Chandler Parsons celebrates
The Mavs let Chandler Parsons go and signed Harrison Barnes. USATSI

PAU GASOL, San Antonio Spurs: In fairness to Gasol, it's not easy replacing Tim Duncan. Much of the Spurs' slippage on defense, though, has to be attributed to him -- they have outscored opponents by 10.5 points per 100 possessions with him on the bench, and by 0.5 points per 100 possessions with him on the court. It's fun watching him operate in their system, though, and it's smart that he has become more comfortable and proficient behind the 3-point line. Let's see if the on/off numbers change in the next few months.

DERRICK ROSE, New York Knicks: On the surface, everything is great -- the Knicks are 11-9, Rose is averaging 17 points and he has hit a bunch of clutch shots and acrobatic layups. As ESPN's Micah Adams, explained, though, the more he tries to do, the worse it is for New York's offense. As much as Rose talks about having an attacking mentality, his success with the Knicks will be determined by how much he trusts his teammates and creates open shots for them.

SCOTT BROOKS, Washington Wizards: The Wizards were confusing under Randy Wittman, and they are no less so under Brooks. The starting lineup is solid on paper, but the front office did not give him a lot to work with when it comes to the bench. Forget John Wall and Bradley Beal's individual numbers -- Brooks' impact on this team will be measured in the defensive improvement -- or lack thereof -- that we see between now and the end of the year. What made him effective in Oklahoma City was the fact that he established a defensive identity. At 7-12 with a 19th-ranked defensive rating, this has not happened yet in Washington.

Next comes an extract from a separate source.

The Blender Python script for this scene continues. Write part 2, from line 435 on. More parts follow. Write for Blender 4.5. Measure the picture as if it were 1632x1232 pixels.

TOM THIBODEAU, Minnesota Timberwolves: The Wolves haven't immediately become an elite defensive team, and on offense they have been as inconsistent as any team in the league. This bothers Thibodeau immensely, and if they don't put some wins together soon, their goal of making the playoffs is going to seem like a pipe dream. Still, this team won 29 games last year. There were some bad habits to break, and that can take time. Let's not panic.